Sitcom king Steven Levitan (from “Just Shoot Me!” to “Modern Family”) has done it again. The creator’s latest series, “Reboot,” is a hilarious vehicle for skewering generational clashes, writer’s room workplace dysfunction, cancel culture, actors’ bottomless neuroses and the sitcom industry that Levitan’s called home for three decades. Treated with affection and scalpel-like wit, “Reboot” doesn’t need a laugh track because over eight half-hour episodes on Hulu it’s consistently laugh-out-loud funny.
Here’s the premise, which on its face seems as recycled as the title, “Reboot.” An appealingly mensch-y Rachel Bloom (co-creator and star of the musical-dramedy “Crazy Ex-Girlfriend”) plays the deeply relatable, anxiety-stricken first-time showrunner Hannah. Hulu has given Hannah the greenlight to reboot an early 2000s sofa-anchored family sitcom, “Step Right Up.” Made it, Ma! Or maybe not.
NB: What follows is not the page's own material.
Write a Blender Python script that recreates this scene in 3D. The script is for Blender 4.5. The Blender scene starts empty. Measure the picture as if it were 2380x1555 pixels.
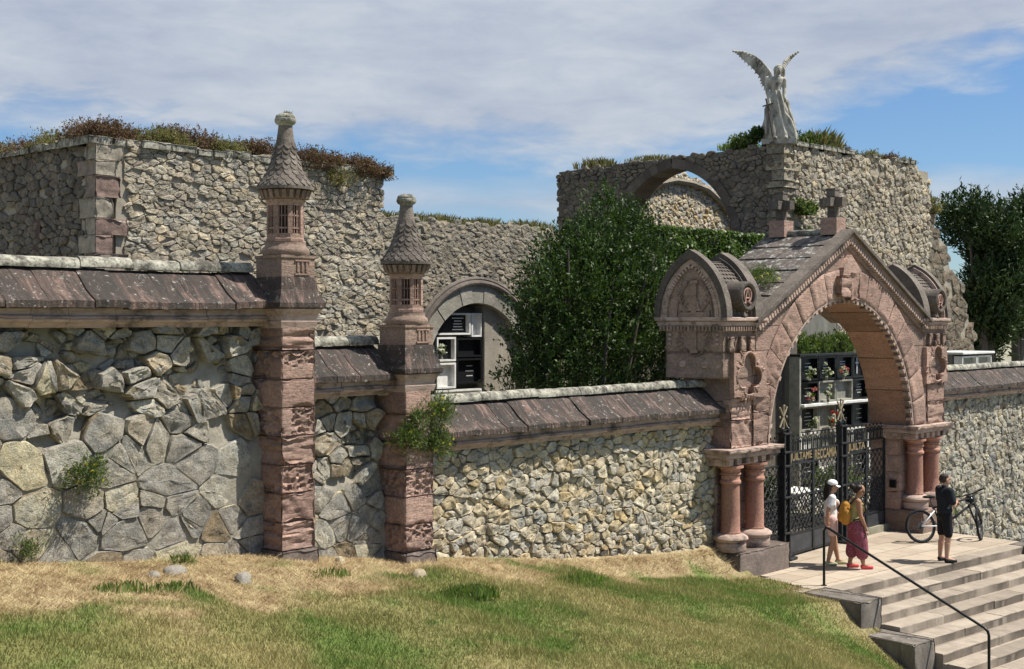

Hannah, backed by the diverse younger comedy writers she’s hired, wants to reinvent the show with a new, dark, edgy twist. In her update, the characters misbehave and suffer the consequences. Her success hinges on reassembling the original cast. Funnily enough, they’re available. Very available. Enter the now-struggling stars Reed (Keegan-Michael Key), Clay (Johnny Knoxville) and Bree Marie (Judy Greer), dragging with them the baggage of egotism, addiction and a failed marriage.
Levitan raises the stakes on Hannah’s first day at the studio. The past rears its ugly head in an unexpected way. The show’s originator, the old-school Hollywood joke-meister Gordon (Paul Reiser, shooting zingers, at his pissiest) barges in. He throws a wrench in the works, wanting to resurrect the old sight gags and hierarchies of the show he created using selective bits and pieces of his private life. His presence reduces Hannah (temporarily) to Jell-O, and sets up conflicts between old and new, privileged white men and the rising tide of diverse talent, and a battle for the soul of funny.
There’s endless material about actors behaving badly, with Key, Knoxville, Greer and the child actor who played the kid now grown up into the awkward 24-year-old Mama’s boy Zack (Calum Worthy). Key and Greer, both gifted with comic timing, slip easily into their sitcom roles: the Yale School of Drama alum reluctantly returning to the arena he’d always considered beneath him; and the insecure ditsy blonde still pining for her co-star while trying to get a handle on her life following a very public break from a European duke.
A part of one episode has the pair canoodling under the covers. When the director instructs Reed to climb atop Bree with the cameras rolling, his little soldier jumps to attention. In the new era, is that harassment, a sign of love on the rise, or just shaming? Potentially, all three in riotous competition as the intimacy coordinator offers Reed a thick rubber version of Depends to avoid future embarrassment.
Knoxville is the surprise, still boyish in looks but with his moussed hair now sterling grey. He plays an addict trying to 12-step, frustrated by his own limitations and immaturity. Clay lacks self-control, which gets him into all kinds of trouble, like the risky antics he gets up to with Zack’s stage mother in the youngster’s trailer between takes. He’s just a boy-man who can’t say no, but at least Clay is trying.
“Reboot” has named each episode after familiar sitcoms – “New Girl,” “Growing Pains,” “Who’s the Boss.” Viewers will have their favorites in this large ensemble comedy that nimbly plays with sitcom conventions, while echoing workplaces comedies like “The Office” and “30 Rock.” Among my preferred parts is the generational gap between the old politically incorrect comic dinosaurs shepherded into the writer’s room by Gordon, and Hannah’s inexperienced, multi-culturally sensitive writing crew.
Of the oldsters, there is one salt-and-pepper haired woman with a gravelly voice who tends to say the dirtiest jokes. As Selma (fabulous “Gilmore Girls” vet Rose Abdoo) explains to Bree is Episode 7, “When I first started back in the 70s, I was the only woman in the room, just me and a bunch of chain-smoking neurotic chauvinists….Some of them resented a woman being there, but I loved the work, so I said f–k ‘em. I outpitched, out-joked every last one of them.”
Selma goes on to say that the “writer’s room is a sacred place,” which is the closest the new show comes to a manifesto. And, naturally, with this talented crew, no sacred cows go un-slaughtered. That makes for a comedy that takes unexpected twists and turns, and sticks the landing every episode, leaving me craving Season 2.
“Reboot” debuts on Hulu on September 20th with three episodes, with new episodes debuting weekly.